Sinds enkele maanden volgt Gerard Reijrink (60) de opleiding tot gz-psycholoog. Een opmerkelijke stap voor iemand die vijf jaar geleden nog op een directeursstoel zat bij kpn. ‘Daar gaf ik leiding aan het bedrijfsonderdeel KPN lease’, vertelt hij, ‘maar ging met vervroegd pensioen toen het bedrijf in de problemen kwam en veel werknemers op straat kwamen te staan. Ik kon me nog moeilijk herkennen in de organisatie waar ik altijd met zoveel plezier had gewerkt. Dus besloot ik een andere koers te gaan varen.’

Na vijf jaren van vrijwilligerswerk, zwoegen op de contrabas en nadenken over de toekomst, meldde Reijrink zich weer bij de poorten van de Rijksuniversiteit Groningen, waar hij in 1980 afstudeerde als klinisch psycholoog. ‘Wat moet ik doen om een gz-opleidingsplaats te krijgen?’, luidde zijn vraag. ‘Ik wilde meer doen met mijn achtergrond als psycholoog, aangezien ik na mijn afstuderen al vrij snel de bedrijfsmatige kant op was gegaan bij de toenmalige PTT. Ik wilde de praktijk in, als behandelaar, dat werd mijn ambitie.’
Om dat doel te bereiken moest hij de collegebanken weer in. Na het behalen van de benodigde vakken verkreeg hij een LOGO-verklaring, een voorwaarde voor de gz-opleiding. Een oproep in dit blad leverde vier reacties op, waaronder die van een praktijk in Schoonhoven, waar hij nu in training is. ‘Die opleidingsplaatsen zijn schaars en er is veel concurrentie, maar er spraken een paar dingen in mijn voordeel. Zo is mijn ervaring en achtergrond in het bedrijfsleven gunstig in verband met de behandeling van werkgerelateerde problemen. Daarbij ben ik een man, wat voordelig is gezien de huidige verhoudingen in het werkveld.’

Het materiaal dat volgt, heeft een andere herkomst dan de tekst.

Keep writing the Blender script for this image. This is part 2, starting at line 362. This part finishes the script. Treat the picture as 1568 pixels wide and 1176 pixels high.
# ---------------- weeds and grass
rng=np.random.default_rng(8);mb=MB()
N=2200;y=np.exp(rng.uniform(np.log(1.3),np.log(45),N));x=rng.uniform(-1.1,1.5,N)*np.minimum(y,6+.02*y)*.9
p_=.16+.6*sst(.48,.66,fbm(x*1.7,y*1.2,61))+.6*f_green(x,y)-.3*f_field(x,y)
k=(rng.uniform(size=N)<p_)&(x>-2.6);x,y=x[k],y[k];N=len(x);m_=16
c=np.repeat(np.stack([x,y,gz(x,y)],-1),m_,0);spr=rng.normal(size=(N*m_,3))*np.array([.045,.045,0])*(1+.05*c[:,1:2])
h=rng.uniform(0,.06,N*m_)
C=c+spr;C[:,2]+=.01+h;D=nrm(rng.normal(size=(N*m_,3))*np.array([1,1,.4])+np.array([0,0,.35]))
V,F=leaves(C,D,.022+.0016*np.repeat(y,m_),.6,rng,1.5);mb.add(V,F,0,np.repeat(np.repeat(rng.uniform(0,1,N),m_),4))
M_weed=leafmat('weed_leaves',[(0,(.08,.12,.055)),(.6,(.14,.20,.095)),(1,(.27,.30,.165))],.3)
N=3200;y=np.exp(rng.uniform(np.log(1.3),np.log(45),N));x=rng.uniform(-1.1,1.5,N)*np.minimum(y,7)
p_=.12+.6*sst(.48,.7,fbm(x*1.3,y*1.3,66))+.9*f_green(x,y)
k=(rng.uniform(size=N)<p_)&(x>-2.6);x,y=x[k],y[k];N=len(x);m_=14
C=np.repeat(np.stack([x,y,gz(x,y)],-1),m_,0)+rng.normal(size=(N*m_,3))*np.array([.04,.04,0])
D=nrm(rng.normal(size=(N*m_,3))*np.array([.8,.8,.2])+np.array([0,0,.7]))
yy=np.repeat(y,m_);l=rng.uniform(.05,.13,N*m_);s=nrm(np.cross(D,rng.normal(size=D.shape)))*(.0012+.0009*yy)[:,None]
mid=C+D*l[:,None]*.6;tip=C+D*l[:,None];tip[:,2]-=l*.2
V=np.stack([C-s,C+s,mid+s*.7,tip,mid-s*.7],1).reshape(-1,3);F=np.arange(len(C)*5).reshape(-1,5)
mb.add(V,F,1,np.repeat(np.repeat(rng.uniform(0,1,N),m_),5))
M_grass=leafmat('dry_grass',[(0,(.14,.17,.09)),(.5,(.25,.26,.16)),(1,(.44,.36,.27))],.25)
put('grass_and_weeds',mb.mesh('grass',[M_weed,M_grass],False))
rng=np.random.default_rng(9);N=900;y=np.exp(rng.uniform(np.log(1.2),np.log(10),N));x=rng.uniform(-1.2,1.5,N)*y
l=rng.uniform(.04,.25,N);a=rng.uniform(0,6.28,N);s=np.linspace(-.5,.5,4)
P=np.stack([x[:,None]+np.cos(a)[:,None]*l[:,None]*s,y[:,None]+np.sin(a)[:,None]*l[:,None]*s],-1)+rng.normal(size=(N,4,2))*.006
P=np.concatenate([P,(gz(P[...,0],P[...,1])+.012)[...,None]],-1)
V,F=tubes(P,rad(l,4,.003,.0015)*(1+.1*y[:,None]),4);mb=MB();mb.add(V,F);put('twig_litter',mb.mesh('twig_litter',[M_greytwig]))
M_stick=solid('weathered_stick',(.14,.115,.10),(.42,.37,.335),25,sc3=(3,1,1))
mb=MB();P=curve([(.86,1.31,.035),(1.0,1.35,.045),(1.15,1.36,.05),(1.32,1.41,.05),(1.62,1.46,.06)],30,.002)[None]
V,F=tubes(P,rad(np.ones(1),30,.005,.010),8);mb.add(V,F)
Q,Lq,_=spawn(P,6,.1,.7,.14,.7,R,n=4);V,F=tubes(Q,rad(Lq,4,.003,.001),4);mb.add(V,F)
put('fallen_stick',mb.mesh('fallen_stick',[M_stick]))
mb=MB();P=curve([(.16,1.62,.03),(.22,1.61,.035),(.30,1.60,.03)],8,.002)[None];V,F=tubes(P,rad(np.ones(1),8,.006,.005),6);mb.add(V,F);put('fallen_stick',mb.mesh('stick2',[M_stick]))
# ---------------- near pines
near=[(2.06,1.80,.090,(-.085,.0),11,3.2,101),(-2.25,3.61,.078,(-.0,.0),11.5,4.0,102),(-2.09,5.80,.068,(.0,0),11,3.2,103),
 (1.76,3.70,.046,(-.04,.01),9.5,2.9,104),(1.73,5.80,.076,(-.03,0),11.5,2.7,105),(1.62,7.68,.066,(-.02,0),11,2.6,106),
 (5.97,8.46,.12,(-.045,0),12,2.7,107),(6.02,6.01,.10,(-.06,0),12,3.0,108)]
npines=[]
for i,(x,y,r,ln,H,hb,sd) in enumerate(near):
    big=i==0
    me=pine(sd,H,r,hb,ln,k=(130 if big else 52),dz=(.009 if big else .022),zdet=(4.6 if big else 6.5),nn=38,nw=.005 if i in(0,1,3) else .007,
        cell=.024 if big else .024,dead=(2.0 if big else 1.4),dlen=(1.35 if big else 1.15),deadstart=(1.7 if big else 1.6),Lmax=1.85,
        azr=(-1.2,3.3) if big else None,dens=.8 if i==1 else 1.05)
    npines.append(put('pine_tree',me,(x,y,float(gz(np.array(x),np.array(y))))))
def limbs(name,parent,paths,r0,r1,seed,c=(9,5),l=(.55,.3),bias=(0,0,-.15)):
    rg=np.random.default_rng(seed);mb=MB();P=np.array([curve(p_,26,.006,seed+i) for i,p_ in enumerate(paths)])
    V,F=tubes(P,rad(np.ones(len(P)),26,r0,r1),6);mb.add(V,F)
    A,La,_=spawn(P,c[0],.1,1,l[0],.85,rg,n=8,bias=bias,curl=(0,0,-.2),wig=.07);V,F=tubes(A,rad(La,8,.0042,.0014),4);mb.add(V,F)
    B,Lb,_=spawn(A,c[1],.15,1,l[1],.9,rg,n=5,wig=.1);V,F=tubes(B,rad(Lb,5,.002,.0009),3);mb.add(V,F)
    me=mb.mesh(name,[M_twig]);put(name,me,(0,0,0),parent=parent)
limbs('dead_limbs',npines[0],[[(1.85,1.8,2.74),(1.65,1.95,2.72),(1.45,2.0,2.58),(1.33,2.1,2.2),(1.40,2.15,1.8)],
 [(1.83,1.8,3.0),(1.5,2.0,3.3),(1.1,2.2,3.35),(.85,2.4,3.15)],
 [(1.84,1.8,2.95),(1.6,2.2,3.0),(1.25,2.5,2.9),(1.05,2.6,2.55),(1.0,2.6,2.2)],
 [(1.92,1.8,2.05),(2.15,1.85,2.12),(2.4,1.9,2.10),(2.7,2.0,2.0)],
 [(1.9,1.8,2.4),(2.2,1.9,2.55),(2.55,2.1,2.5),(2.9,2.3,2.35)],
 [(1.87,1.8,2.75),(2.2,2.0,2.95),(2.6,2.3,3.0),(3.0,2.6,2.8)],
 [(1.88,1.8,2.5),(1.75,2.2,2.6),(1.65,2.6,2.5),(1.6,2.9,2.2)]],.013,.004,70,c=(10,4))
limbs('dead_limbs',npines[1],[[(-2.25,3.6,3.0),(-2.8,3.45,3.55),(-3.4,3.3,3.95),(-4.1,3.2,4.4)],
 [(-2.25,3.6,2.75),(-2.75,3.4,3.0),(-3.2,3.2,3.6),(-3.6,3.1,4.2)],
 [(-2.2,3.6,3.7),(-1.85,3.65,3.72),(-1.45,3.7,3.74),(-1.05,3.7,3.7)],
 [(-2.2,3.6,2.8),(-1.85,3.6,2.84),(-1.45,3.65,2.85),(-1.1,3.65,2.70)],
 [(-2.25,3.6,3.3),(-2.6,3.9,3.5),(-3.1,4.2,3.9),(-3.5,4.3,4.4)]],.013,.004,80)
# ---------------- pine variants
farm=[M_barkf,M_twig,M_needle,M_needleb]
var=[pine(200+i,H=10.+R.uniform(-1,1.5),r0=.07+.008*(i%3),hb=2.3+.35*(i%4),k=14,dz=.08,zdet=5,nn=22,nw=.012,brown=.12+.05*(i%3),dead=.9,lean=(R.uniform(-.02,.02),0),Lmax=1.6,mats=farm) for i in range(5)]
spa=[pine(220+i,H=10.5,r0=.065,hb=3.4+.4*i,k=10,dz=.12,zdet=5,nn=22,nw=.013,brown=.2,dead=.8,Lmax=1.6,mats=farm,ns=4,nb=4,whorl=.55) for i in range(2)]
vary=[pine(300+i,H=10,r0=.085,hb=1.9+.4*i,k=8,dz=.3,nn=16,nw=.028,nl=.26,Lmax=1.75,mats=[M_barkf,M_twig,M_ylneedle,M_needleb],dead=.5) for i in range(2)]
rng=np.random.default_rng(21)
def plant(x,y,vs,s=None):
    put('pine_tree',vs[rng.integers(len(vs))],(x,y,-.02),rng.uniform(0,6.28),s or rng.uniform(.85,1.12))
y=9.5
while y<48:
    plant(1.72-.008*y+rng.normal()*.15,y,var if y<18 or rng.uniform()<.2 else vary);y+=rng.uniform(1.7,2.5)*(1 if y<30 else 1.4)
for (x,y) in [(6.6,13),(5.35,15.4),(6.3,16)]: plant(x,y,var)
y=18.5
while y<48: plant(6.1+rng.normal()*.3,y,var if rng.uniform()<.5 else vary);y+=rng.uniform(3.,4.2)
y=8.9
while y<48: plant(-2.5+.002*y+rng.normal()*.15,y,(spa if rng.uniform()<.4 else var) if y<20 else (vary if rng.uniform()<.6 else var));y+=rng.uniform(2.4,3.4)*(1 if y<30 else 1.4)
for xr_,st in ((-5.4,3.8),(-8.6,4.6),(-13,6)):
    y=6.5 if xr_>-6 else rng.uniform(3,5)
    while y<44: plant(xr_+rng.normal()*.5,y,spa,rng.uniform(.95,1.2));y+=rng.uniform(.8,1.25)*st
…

‘Ik ben heel content met de huidige situatie. Op het moment volg ik basistraining in de eerste lijn, straks ga ik aan de slag met cliënten, en daarna pas begint de eigenlijke gz-opleiding. Ik zal wel onder supervisie komen te staan van een jonger iemand, maar daar heb ik totaal geen moeite mee. Ik ben leergierig en heb maar één doel: die gz-opleiding succesvol afronden en daarna in de praktijk aan de slag. En ik ben zeker niet van plan op mijn vijfenzestigste te stoppen. Zolang ik nog adem heb, ga ik door – ijs en weder dienende uiteraard.’